I would selflessly proclaim.
Then
at her wedding, I shuddered when I spotted her generously swollen
breasts. Sure enough, Holly's mother was proud to share the news
of her daughter's "bean in the belly".
Once the word spread, I could sense that my own mom was getting
uncomfortable. It's bad enough that Holly's wedding outdid mine
on several levels (the ethereal-voiced vocalist belting out Puccini's
"O Mio Babbino Caro" while guests sipped from posh blue-bottled,
imported Welsh water was only the beginning of the trumping), and
wedding envy will plague us for the next few months, now we have
to deal with yet another pregnancy in the family that will not result
in her being the grandmother.
My
parents know me well enough to avoid actively badgering me about
having kids; nevertheless, I can sense their disappointment whenever
I call not to give them "the good news". And I'm still
not sure how to interpret my mom, who's never been one "to
scrapbook," all of a sudden compiling my report cards, locks
of hair, foot prints, drawings and letters into a binder for my
safe keeping.
Even
while asleep I'm assaulted by guilt.

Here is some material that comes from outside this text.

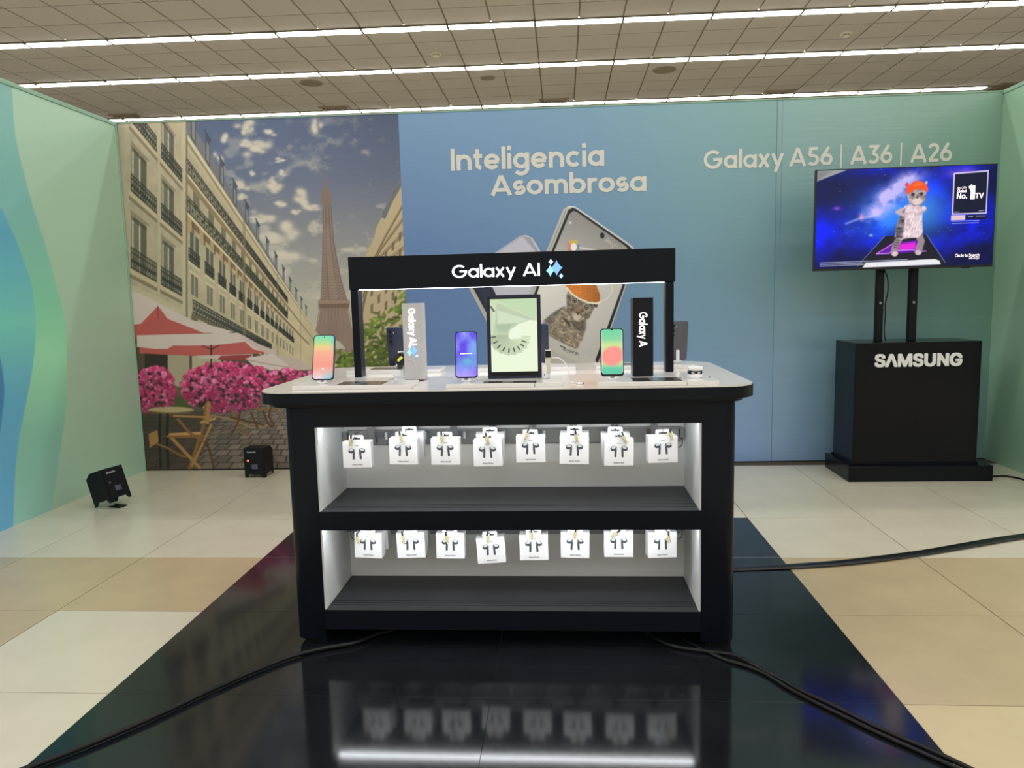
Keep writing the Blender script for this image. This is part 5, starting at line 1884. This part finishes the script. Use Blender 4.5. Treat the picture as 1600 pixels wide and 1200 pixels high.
# handset lying under the cat
sc.poly([(110, 108), (176, 108), (207, 152), (204, 158), (66, 158), (68, 155)], (26, 26, 40), 1, 1)
sc.line([(110, 108), (68, 155)], 1.0, (120, 130, 200), 0.9, 1)
sc.line([(176, 108), (207, 153)], 1.0, (120, 140, 210), 0.9, 1)
sc.poly([(122, 120), (160, 116), (174, 134), (98, 138)], (110, 20, 190), 0.9, 3)
sc.poly([(128, 122), (158, 119), (162, 130), (124, 132)], (240, 40, 220), 0.9, 4)
sc.line([(98, 136), (124, 120)], 1.5, (250, 120, 250), 0.9, 1)
sc.line([(98, 136), (118, 136), (124, 132), (156, 131), (160, 134), (176, 134)], 1.4, (220, 150, 255), 0.9, 1)
sc.poly([(82, 150), (190, 147), (198, 150), (200, 156), (76, 158)], (232, 232, 236), 1, 1.2)
# the cat: legs, trunk, arms, head, cap
FUR, FUD = (216, 192, 196), (78, 74, 84)
for (p, w) in (([(136, 108), (128, 122), (126, 134)], 11), ([(163, 106), (168, 118), (164, 134)], 11)):
    sc.line(p, w, (150, 134, 140), 1, 2)
for k in range(5):
    sc.line([(124 + k * .3, 110 + 4 * k), (133, 112 + 4 * k)], 1.5, (60, 56, 62), 0.8, 1.2)
sc.ell(127, 137, 5, 4, (224, 196, 198), 1, 1.5)
sc.ell(164, 136, 5, 4, (206, 184, 190), 1, 1.5)
sc.poly([(140, 60), (158, 56), (168, 66), (168, 84), (170, 104), (164, 112), (150, 112), (136, 114), (126, 110), (128, 92), (133, 74)], fur((232, 210, 214), (206, 184, 192), 9, 5, 0.2), 1, 2)
sc.poly([(134, 72), (141, 64), (140, 90), (138, 112), (127, 112), (127, 94)], fur((126, 116, 122), (60, 56, 64), 10, 3, 0.0), 0.95, 3)
sc.line([(136, 66), (128, 70), (138, 75), (146, 70)], 5.5, (196, 176, 184), 1, 2.5)
sc.ell(145, 68, 4.5, 3.6, (232, 210, 214), 1, 2)
sc.line([(166, 64), (172, 67), (164, 74)], 4.5, (190, 170, 180), 1, 2.5)
sc.ell(170, 65, 3.4, 3.4, (226, 204, 212), 1, 2)
sc.poly([(142, 40), (150, 34), (166, 34), (173, 40), (172, 52), (166, 60), (154, 62), (146, 56)], fur((200, 178, 178), (124, 110, 112), 8, 6, 0.2), 1, 1.5)
sc.ell(159, 54, 8, 6, (230, 208, 206), 0.9, 3)
for (u, v) in ((152, 43), (165, 42)):
    sc.ell(u, v, 3.1, 2.5, (48, 44, 48), 1, 1)
    sc.ell(u, v, 2.0, 1.7, (120, 124, 110), 1, 1)
    sc.ell(u, v, 1.2, 1.6, (10, 10, 12), 1, .8)
sc.poly([(156, 46), (162, 46), (159, 50)], (90, 60, 62), 1, 1)
sc.ell(142, 27, 3, 3.4, (220, 70, 90), 1, 1)
sc.ell(172, 25, 2.4, 3, (190, 170, 180), 1, 1)
sc.poly([(141, 40), (141, 33), (148, 26), (156, 21), (164, 22), (172, 27), (176, 36), (174, 40), (164, 34), (152, 36), (145, 42)], (252, 84, 34), 1, 1.2)
sc.poly([(150, 28), (160, 23), (168, 27), (158, 30)], (255, 120, 60), 0.7, 3)
# advert panel and captions
sc.poly([(214, 11), (268, 8.5), (268, 77), (214, 77)], (220, 206, 240), 1, 0.9)
sc.poly([(216, 13), (266.4, 10.8), (266.4, 75), (216, 75)], (16, 22, 48), 1, 0.9)
sc.poly([(213, 78), (235, 78), (235, 86), (213, 86)], (226, 196, 206), 1, 0.9)
sc.poly([(236, 78), (268, 78), (268, 85), (236, 85)], (14, 18, 52), 1, 0.9)
for (a, b2, v) in ((217, 225, 73), (256, 264, 72), (240, 247, 81), (252, 266, 80.5), (215, 257, 87.5), (215, 256, 91)):
    sc.line([(a, v), (b2, v)], 1.0, (190, 196, 240), 0.85, 0.8)
for v, e in ((148.5, 148), (151.2, 148), (153.8, 92)):
    for k in range(int((e - 8) / 5)):
        sc.line([(8 + 5 * k, v - .012 * 5 * k), (11.6 + 5 * k + rng.random(), v - .012 * 5 * k)], 1.1, (200, 206, 230), 0.85, 0.7)
sc.build('screen', print_mat('tv_screen', rough=0.15, emit=1.05, spec=0.15), case)
m_scr = mat('screen_letter', (255, 244, 248), emit=0.95, vary=0.0)


def on_tv(u0, v0):
    def place(x, y, z):
        return (sx0 + x / 280 * (sx1 - sx0) - tv.location.x, VY - 0.0008 + y - tv.location.y, sz1 - (158 - z) / 158 * (sz1 - sz0) - tv.location.z)
    return place


for (body, x0, x1, v1, vc, b_) in (('No.', 220.5, 236.5, 52, 43.5, .02), ('1', 238, 248.5, 53.5, 31.5, 'sharp'), ('TV', 249, 262, 52, 43.5, .02), ('Global', 220.5, 235.5, 42, 37.5, .012), ('since 2006', 221, 235, 36, 33.7, 0),
                                   ('Circle to Search', 222, 260, 145, 140, .006), ('with Google', 244, 260, 149, 146.6, 0)):
    lettering('screen_lettering', body, x0, x1, 158 - v1, 158 - vc, m_scr, case, on_tv(0, 0), bold=0 if b_ == 'sharp' else b_, sharp=0.36 if b_ == 'sharp' else 0, thick=0.0006)
# cord hanging behind the screen
obj('cord', tube([(1.985, 4.764, 1.34), (2.022, 4.762, 1.27), (2.030, 4.762, 1.18), (2.018, 4.764, 1.10), (2.020, 4.764, 1.02), (2.016, 4.764, 0.94), (2.022, 4.762, 0.885), (2.028, 4.76, 0.870)], 0.004, 8), m_black2, tv, world=True)
cd = empty('power_cord', (2.7, 4.68, 0))
tag(cd, 'thin black power cord on the tiles at the right of the plinth', 'cord')
obj('cord', tube([(2.622, 4.74, 0.02), (2.66, 4.715, 0.006), (2.705, 4.70, 0.006), (2.75, 4.71, 0.006), (2.80, 4.66, 0.006), (2.83, 4.56, 0.006), (2.86, 4.47, 0.006), (2.90, 4.36, 0.006)], 0.006, 8), m_black2, cd, world=True)

# ================================================================== cables on the floor
cb = empty('floor_cable', (-1.0, 2.2, 0.0))
tag(cb, 'thick black cable running from under the counter to the lower left', 'cable')
obj('cord', tube([(-0.60, 2.62, 0.012), (-0.62, 2.52, 0.012), (-0.69, 2.455, 0.012), (-0.745, 2.395, 0.012), (-0.837, 2.355, 0.012), (-0.928, 2.297, 0.012), (-1.02, 2.195, 0.012), (-1.111, 2.072, 0.012), (-1.2, 1.937, 0.012), (-1.307, 1.80, 0.012), (-1.41, 1.69, 0.012), (-1.55, 1.55, 0.012), (-1.75, 1.40, 0.012)], 0.0080, 10), mat('cable_black', (14, 15, 16), rough=0.45, spec=0.3), cb, world=True, smooth=True)
cb = empty('floor_cable', (0.7, 2.2, 0.0))
tag(cb, 'black cable running from under the counter to the lower right', 'cable')
obj('cord', tube([(0.22, 2.62, 0.010), (0.28, 2.48, 0.010), (0.36, 2.395, 0.010), (0.46, 2.362, 0.010), (0.548, 2.335, 0.010), (0.60, 2.265, 0.010), (0.655, 2.185, 0.010), (0.700, 2.112, 0.010), (0.765, 2.035, 0.010), (0.84, 1.935, 0.010), (0.935, 1.835, 0.010), (1.0, 1.755, 0.010), (1.1, 1.62, 0.010)], 0.0068, 10), MATS['cable_black'], cb, world=True, smooth=True)
cb = empty('floor_cable', (0.65, 2.15, 0.0))
tag(cb, 'second thin black cable beside the lower right cable on the black vinyl', 'cable')
obj('cord', tube([(0.40, 2.45, 0.008), (0.50, 2.320, 0.008), (0.565, 2.272, 0.008), (0.615, 2.222, 0.008), (0.660, 2.140, 0.008), (0.712, 2.065, 0.008), (0.760, 2.004, 0.008), (0.83, 1.915, 0.008), (0.92, 1.815, 0.008), (0.985, 1.74, 0.008), (1.06, 1.62, 0.008)], 0.006, 10), MATS['cable_black'], cb, world=True, smooth=True)
cb = empty('taped_cable', (1.5, 3.3, 0.0))
tag(cb, 'flat black taped cable crossing the beige tiles to the counter', 'cable')
m_tape = mat('tape_black', (17, 18, 20), rough=0.3, vary=0.3, scale=60.0, bump=0.6, spec=0.35)
obj('tape', tube([(0.60, 3.12, 0.004), (0.764, 3.128, 0.005), (0.975, 3.150, 0.006), (1.163, 3.182, 0.007), (1.30, 3.214, 0.009), (1.469, 3.268, 0.008), (1.64, 3.33, 0.007), (1.813, 3.398, 0.009), (2.0, 3.475, 0.009), (2.18, 3.545, 0.008), (2.5, 3.66, 0.008), (2.88, 3.80, 0.008)], 0.027, 12, flat=0.22), m_tape, cb, world=True, smooth=True)

# ================================================================== floor wash lights
m_par = mat('wash_light_black', (18, 20, 23), rough=0.45, spec=0.25, vary=0.08, scale=10.0)


def wash_light(label, loc, rz, tip, lit):
    t = empty('wash_light', loc, rz)
    tag(t, label, 'stage light', 'battery wash lights on the floor')
    Mt = Matrix.Rotation(tip, 4, 'X')
    W, D, Hh = 0.072, 0.072, 0.205
    side = [(-D, 0.0), (-D, Hh), (D * 0.45, Hh), (D, Hh - 0.03), (D, 0.0), (D * .72, 0.0), (D * .5, 0.022), (-D * .5, 0.022), (-D * .72, 0.0)]
    front = [(-W, 0.0), (-W, Hh), (W, Hh), (W, 0.0), (W * .74, 0.0), (W * .5, 0.022), (-W * .5, 0.022), (-W * .74, 0.0)]
    for s in (-1, 1):
        obj('side_plate', prism(side, s * W - (0.004 if s > 0 else 0), s * W + (0.004 if s < 0 else 0), 'yz', M=Mt), m_par, t)
    obj('back_plate', prism(front, -D, -D + 0.004, 'xz', M=Mt), m_par, t)
    obj('housing', box(-W + .006, W - .006, -D + .004, D - .012, 0.024, Hh - 0.032, bev=0.004, M=Mt), m_par, t)
    obj('top_plate', box(-W + .004, W - .004, -D + .004, D * .45, Hh - 0.006, Hh, M=Mt), m_par, t)
    obj('lens', box(-W + .014, W - .014, D - .012, D - .004, 0.04, Hh - 0.05, M=Mt), mat('wash_lens', (60, 64, 70), rough=0.1), t)
    obj('display', box(-0.020, 0.022, -D - .0010, -D, 0.060, 0.092, M=Mt), mat('display_grey', (88, 88, 104), rough=0.2, vary=0.2, scale=200), t)
    for k in range(4):
        obj('button', disc(-0.024 + 0.016 * k, 0.046, 0.004, -D - .003, -D, 10, M=Mt), m_black2, t)
    obj('indicator', disc(-0.044, 0.118, 0.0065, -D - .003, -D, 14, M=Mt), mat('indicator_red', (255, 90, 70), emit=3.0, vary=0) if lit else mat('indicator_off', (90, 90, 96), rough=0.3), t)
    if tip:
        obj('kickstand', box(-0.03, 0.03, -D - .002, -D + 0.08, -0.0245, -0.018), m_par, t)

    def pl_(x, y, z):
        return tuple(Mt @ Vector((x, -D - .0002 + y, z)))
    lettering('maker_lettering', 'Quatonts', -0.048, 0.014, 0.172, 0.184, mat('badge_grey', (176, 178, 180)), t, pl_, bold=0.02, thick=0.0006)
    return t


wash_light('black wash light with a glowing red dot in front of the mural', (-2.135, 4.895, 0.004), -0.02, 0.0, True)
wash_light('tipped black wash light leaning beside the green side wall', (-2.730, 4.150, 0.025), 1.30, -0.31, False)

The other night in a dream,
my father demanded I have another wedding because I didn't do it
right the first time. In reality, I couldn't have done it more right:
getting married in a Catholic church, going on the "Engagement
Encounter" retreat where my husband and I spent the weekend
getting schooled on the rhythm method, and worst of all, allowing
myself to be berated by a priest for premarital cohabitation. In
my dream however, according to my father's estimation, the part
I got wrong was that I didn't conceive on the wedding night.
I suppose
I can simply address the elephant in the room and tell everyone
that I'm just not ready to be a mother and frankly, don't know if
I will be. But isn't this a private matter? Although it may take
a village to raise a child, shouldn't it only take a woman (and
her sperm donor of choice) to decide to have one?
Fortunately,
my husband is with me on this and won't bully me into bearing little
ones. Despite the fact that his younger brother's girlfriend is
going to give birth soon, and his best friend recently announced
his prospective fatherhood, I doubt my partner-in-crime will fall
victim to the, "Well, you are getting older" spiel.
I have
to be honest though, occasionally I do have baby fever -- the fat
cheeks, sausage arms and gassy gesticulations can send me swooning.
But the key word here is fever and that's exactly what it
is, nothing a weekend of babysitting wouldn't cure.